Magnification is \( m = \frac{I}{O} = \frac{1}{3} \)

Answer: A convex mirror always forms a virtual and an upright image. So,
\( m = -\frac{v}{u} \)

\( \implies - \frac{v}{u} = \frac{1}{3} \)

\( \implies v = -\frac{1}{3}u \)
But, \( u \) is always negative

\( \implies v = \frac{1}{3}u \)

\( \implies u = 3v \)
In simple words: In a convex mirror, the image is always smaller and right-side up. If it is one-third the size, the object is placed three times further away than where the image appears.

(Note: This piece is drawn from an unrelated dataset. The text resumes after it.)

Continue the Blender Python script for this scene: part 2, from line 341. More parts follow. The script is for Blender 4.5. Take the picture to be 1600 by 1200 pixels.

📝 Teacher's Note: Convex mirrors are "diminishing" mirrors. Their magnification is always a positive fraction less than 1.

🎯 Exam Tip: Since convex mirrors only form virtual images, the image distance (\( v \)) will always be positive and the focal length (\( f \)) is also positive.

Question 14N.
Magnification of a mirror is \( m = -\frac{v}{u} \)

Answer: \( \because m = -3 \)

\( \implies -3 = -\frac{v}{u} \)

\( \implies v = 3u \)
But, \( u \) will always be negative

\( \implies v = -3u \)
In simple words: If an image is real and three times larger, the distance to that image is three times the object's distance, but with the correct signs for the math to work.

📝 Teacher's Note: This exercise emphasizes the mathematical application of signs. If \( u = -10 \text{ cm} \), then \( v = -30 \text{ cm} \), which confirms the image forms in front of the mirror.

🎯 Exam Tip: "Magnification of -3" tells you two things immediately: the image is three times bigger AND it is inverted (real).